J. Cavanillas, Inrap
3Ces objets ont des poids (moins de 150 g) et des gabarits très proches : de forme allongée, de couleur brune, ils ont un aspect bombé et portent des craquelures. En coupe, ils sont compacts, de couleur marron foncé avec des inclusions beiges, ont un aspect cireux marqué par des « trainées noires » [ill. 3]. Plusieurs analyses ont été réalisées pour déterminer leur nature, indéfinissable d’après ces seules observations macroscopiques. Une première détermination de composition par Fluorescence X a permis de constater que l’objet était constitué de matière organique (carbone et oxygène), la fraction minérale étant de moins de 20 %. Une seconde analyse a été réalisée par microscope électronique à balayage, révélant une structure très homogène, dense et opaque, dans laquelle des restes de structures végétales sont ponctuellement visibles. Une dernière analyse physico-chimique a été entreprise. Il s’agit d’une méthodologie simplifiée, en une seule étape, où l’échantillon est traité par chromatographie en phase gazeuse couplée à la spectrométrie de masse (GC-MS). Elle a montré que l’échantillon est un extrait organique concentré, de couleur brun sombre, dont l’analyse, par la présence des biomarqueurs et des marqueurs de dégradation thermique du bouleau, a permis d’identifier du brai de bouleau.

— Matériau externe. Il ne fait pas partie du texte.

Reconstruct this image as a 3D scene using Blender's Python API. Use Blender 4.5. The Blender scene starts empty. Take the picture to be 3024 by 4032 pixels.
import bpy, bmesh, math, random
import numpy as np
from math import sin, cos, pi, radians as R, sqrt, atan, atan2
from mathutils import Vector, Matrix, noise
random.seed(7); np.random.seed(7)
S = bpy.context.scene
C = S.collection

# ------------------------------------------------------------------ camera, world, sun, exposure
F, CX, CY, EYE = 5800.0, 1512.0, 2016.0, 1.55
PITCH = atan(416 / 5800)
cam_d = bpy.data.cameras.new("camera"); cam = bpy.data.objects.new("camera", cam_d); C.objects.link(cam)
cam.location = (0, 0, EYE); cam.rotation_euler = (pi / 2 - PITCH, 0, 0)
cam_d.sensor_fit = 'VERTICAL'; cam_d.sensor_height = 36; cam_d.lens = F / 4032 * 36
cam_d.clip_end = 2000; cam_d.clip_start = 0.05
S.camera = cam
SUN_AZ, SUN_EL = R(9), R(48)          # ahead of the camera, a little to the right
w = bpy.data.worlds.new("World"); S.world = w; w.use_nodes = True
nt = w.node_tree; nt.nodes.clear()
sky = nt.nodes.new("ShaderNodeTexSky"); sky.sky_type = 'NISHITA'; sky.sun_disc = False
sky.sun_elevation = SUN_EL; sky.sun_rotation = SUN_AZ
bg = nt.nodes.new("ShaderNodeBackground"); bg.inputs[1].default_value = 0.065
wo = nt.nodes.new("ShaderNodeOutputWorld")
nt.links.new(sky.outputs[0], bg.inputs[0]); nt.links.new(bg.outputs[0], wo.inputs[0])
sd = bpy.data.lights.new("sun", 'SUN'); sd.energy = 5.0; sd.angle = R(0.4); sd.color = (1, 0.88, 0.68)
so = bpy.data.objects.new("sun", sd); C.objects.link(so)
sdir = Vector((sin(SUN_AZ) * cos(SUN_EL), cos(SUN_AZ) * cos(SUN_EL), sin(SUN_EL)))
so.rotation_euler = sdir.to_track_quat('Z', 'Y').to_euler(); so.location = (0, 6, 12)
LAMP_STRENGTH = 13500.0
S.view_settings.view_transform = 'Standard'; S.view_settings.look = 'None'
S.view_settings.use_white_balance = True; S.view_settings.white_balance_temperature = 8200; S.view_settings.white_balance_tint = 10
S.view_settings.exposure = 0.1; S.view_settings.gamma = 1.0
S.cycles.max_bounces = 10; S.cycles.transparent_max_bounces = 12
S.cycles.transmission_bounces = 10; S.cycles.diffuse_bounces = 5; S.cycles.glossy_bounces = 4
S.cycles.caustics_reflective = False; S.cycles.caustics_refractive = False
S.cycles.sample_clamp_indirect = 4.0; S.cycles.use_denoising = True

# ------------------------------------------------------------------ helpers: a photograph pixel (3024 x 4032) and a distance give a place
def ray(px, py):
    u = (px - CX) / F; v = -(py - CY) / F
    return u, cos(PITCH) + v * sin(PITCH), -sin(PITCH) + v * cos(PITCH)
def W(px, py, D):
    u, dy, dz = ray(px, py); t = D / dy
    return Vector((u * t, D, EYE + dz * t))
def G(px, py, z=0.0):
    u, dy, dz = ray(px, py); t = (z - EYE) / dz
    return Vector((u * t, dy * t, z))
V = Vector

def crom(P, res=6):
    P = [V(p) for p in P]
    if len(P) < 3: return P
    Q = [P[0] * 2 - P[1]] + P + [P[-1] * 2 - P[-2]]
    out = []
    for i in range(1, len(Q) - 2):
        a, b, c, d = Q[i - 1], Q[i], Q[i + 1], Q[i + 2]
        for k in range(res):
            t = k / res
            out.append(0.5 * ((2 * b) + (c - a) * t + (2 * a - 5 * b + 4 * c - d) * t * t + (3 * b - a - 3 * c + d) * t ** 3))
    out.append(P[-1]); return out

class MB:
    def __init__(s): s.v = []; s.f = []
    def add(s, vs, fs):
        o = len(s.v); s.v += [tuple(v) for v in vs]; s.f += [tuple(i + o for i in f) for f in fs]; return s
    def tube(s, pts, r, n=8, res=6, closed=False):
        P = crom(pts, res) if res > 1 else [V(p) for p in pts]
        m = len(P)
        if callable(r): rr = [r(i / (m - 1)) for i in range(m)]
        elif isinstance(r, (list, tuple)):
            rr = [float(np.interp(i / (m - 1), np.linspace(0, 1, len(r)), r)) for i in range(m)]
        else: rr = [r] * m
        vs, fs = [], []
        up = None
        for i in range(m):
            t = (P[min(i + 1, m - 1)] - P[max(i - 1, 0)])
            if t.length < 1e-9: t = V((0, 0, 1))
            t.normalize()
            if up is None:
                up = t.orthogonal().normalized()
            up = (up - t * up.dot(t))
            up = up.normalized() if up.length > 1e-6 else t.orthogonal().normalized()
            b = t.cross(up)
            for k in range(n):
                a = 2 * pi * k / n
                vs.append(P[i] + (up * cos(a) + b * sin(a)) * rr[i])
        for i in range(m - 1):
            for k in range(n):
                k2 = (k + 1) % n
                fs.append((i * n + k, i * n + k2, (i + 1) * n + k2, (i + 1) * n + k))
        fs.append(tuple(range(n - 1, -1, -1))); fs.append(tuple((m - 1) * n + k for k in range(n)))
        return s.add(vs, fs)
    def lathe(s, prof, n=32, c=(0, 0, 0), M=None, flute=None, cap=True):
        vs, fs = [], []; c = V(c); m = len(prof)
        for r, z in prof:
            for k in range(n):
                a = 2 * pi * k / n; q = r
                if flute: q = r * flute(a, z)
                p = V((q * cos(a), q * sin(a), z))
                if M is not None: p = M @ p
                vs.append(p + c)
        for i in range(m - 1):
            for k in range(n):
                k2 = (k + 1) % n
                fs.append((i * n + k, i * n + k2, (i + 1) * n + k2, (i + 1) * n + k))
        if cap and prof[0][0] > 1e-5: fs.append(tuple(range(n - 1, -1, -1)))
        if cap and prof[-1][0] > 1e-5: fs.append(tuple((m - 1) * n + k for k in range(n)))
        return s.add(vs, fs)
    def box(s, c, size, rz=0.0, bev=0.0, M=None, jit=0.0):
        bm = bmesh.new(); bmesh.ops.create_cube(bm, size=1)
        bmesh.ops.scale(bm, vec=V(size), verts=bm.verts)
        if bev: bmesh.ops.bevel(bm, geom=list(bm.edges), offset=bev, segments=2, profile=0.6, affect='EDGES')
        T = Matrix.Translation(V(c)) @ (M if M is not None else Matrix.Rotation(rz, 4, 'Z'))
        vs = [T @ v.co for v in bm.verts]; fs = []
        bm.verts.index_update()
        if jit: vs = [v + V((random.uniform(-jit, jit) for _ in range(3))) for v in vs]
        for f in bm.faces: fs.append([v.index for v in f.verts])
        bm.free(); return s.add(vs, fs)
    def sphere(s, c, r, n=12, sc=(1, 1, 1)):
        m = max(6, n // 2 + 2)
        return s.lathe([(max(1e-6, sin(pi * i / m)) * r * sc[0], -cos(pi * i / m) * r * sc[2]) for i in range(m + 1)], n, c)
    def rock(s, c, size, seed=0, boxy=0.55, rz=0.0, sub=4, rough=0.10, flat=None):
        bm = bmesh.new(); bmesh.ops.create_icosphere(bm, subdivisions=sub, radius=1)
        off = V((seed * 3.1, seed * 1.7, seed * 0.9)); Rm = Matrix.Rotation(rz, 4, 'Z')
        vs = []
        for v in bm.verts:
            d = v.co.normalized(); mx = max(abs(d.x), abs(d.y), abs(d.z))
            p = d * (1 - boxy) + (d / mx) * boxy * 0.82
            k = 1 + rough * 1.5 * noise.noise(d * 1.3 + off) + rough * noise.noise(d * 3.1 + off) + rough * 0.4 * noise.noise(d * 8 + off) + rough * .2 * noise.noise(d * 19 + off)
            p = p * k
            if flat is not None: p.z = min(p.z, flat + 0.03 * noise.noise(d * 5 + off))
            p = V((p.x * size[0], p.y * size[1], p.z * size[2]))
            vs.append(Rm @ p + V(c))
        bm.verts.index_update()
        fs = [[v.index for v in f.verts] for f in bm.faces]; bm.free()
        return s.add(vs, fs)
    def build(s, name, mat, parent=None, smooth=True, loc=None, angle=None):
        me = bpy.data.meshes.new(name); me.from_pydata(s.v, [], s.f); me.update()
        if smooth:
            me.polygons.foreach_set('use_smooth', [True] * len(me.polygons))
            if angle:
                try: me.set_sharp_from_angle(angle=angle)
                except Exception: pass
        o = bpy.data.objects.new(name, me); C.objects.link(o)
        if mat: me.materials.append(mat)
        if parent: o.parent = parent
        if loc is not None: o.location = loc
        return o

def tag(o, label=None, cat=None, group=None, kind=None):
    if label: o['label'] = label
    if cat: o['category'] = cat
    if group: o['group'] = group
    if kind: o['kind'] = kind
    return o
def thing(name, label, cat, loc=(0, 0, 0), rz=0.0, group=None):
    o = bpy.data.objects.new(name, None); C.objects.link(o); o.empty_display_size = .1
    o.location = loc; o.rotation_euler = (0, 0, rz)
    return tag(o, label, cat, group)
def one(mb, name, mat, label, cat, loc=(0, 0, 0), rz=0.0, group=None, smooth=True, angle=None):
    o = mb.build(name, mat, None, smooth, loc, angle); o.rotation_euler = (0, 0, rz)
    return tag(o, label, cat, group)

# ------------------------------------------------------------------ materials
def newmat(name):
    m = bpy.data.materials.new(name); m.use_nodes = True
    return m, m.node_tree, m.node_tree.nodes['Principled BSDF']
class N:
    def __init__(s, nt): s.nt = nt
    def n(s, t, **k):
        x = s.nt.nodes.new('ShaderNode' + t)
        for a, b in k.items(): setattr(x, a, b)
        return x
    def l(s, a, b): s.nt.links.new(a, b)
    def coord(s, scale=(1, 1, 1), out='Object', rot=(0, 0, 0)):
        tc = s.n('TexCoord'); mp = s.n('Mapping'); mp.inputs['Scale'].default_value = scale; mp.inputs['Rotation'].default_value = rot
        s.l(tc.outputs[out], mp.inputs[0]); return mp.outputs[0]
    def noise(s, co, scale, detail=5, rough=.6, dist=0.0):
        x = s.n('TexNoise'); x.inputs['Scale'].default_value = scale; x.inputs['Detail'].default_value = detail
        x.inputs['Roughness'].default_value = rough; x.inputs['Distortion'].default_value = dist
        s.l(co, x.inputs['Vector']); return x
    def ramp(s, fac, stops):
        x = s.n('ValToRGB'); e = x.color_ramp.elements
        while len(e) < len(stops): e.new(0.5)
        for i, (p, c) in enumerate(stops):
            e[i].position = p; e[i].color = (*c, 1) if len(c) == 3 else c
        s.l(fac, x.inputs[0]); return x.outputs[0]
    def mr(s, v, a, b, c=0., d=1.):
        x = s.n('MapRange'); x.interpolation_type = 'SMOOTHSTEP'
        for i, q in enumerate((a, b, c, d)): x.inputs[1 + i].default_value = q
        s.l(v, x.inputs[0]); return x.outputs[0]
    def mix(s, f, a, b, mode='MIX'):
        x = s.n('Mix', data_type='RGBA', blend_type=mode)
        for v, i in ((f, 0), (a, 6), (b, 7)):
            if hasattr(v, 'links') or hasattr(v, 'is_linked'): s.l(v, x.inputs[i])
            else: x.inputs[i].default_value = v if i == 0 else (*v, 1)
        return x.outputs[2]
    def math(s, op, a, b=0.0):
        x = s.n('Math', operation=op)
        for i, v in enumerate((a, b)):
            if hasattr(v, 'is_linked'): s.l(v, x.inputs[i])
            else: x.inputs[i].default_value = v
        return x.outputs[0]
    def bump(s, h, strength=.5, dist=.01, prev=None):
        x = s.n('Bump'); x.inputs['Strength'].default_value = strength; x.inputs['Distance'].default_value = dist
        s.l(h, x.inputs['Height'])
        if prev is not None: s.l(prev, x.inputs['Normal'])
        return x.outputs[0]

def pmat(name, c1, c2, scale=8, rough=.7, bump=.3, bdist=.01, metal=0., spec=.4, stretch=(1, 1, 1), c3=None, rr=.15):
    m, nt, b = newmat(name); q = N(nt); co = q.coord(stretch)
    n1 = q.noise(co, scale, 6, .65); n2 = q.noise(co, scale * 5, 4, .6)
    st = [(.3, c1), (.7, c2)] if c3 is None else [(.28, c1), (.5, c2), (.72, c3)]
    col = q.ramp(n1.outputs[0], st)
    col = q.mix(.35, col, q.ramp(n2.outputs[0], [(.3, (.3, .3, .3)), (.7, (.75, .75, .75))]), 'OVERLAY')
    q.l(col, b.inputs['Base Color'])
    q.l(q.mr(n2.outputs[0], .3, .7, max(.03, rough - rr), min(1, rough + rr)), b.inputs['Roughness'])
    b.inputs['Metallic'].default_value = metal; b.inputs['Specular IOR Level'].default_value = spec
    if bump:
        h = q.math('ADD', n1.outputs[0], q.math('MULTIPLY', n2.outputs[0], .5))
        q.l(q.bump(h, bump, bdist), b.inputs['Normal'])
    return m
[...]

3. Les pains de brai après séchage.
Le plus à gauche, abîmé à une extrémité, a été coupé en deux pour analyses.
E. Collado, Inrap
4Le brai de bouleau est une colle ou résine obtenue à partir d’écorce de bouleau chauffée à haute température : l’écorce est placée dans un contenant tel qu’une céramique trouée dans le fond et disposée sur un autre contenant qui servira à recueillir la substance liquide obtenue par la chauffe de l’écorce. Cette substance s’épaissit en refroidissant, jusqu’à devenir dure. À la chauffe, elle redevient liquide, ce qui permet de l’utiliser à nouveau. Les pains de brai de Saint-Sauveur constituaient donc des réserves utilisables en fonction des besoins en réchauffant la matière. Le fossé qui a livré les « pains » de brai de bouleau a également fourni un vase balustre complet qui a conservé sur sa paroi externe des traces de chauffe visibles, avec une altération de la partie basse du récipient probablement due à son exposition prolongée auprès d’une source de chaleur [ill. 5]. La paroi interne est, elle, intégralement tapissée d’un résidu organique épais correspondant probablement à du brai. Des analyses chimiques complémentaires des résidus conservés permettraient de confirmer leur nature.

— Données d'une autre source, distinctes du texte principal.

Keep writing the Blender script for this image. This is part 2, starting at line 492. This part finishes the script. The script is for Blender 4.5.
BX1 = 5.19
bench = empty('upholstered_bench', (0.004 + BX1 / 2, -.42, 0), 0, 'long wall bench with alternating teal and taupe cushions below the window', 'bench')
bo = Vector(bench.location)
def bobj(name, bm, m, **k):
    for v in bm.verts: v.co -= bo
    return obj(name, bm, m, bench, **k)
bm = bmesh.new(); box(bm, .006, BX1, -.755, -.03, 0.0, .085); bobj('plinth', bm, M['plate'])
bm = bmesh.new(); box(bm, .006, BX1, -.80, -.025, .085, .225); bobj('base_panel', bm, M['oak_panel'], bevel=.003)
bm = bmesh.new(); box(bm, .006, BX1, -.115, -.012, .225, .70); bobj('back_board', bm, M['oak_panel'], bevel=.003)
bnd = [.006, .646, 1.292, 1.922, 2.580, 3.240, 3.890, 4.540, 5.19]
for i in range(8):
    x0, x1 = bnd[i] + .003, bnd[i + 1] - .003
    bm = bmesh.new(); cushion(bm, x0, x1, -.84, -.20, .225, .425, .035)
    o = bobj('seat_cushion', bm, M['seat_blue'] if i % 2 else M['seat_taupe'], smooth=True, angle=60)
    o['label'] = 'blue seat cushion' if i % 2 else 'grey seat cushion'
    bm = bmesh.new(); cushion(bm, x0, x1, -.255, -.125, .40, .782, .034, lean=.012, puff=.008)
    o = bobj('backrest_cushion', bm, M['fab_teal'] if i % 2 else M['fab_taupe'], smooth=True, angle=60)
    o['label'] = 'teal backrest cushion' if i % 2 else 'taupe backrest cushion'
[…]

4. Un des pains de brai coupé en deux pour la réalisation d’une lame mince.
S. Sicard, Inrap
5. Vase balustre mis au jour dans le même fossé que les pains de brai.
Dessin A.F. Cherel, Photo E. Collado, Inrap
5Le brai de bouleau est connu dès l’époque préhistorique et utilisé comme colle, enduit ou adhésif (Regert, Vacher, 2001 ; Regert et al., 2003). Il aurait également des propriétés biocides, antiseptiques et pesticides. Aux Vairies, on peut supposer que ses propriétés d’imperméabilisant ou d’étanchéification ont dû aussi être exploitées dans un environnement particulièrement humide. L’utilisation du brai à l’époque gauloise et au début de la période romaine semble plus anecdotique qu’au cours des périodes précédentes. Les exemples dans le nord-ouest de la France sont peu nombreux et les traces de brai sont identifiées comme résidus adhérant dans les céramiques ou sous forme de petits agrégats libres dans le sédiment. De tels vestiges organiques amorphes ne sont pas connus sous forme de « réserve » de matière première. En l’état actuel des connaissances, il n’existe pas d’équivalent régional aux pains de brai de bouleau des Vairies. Il s’agit donc d’une découverte exceptionnelle dont l’exploitation scientifique est encore en cours.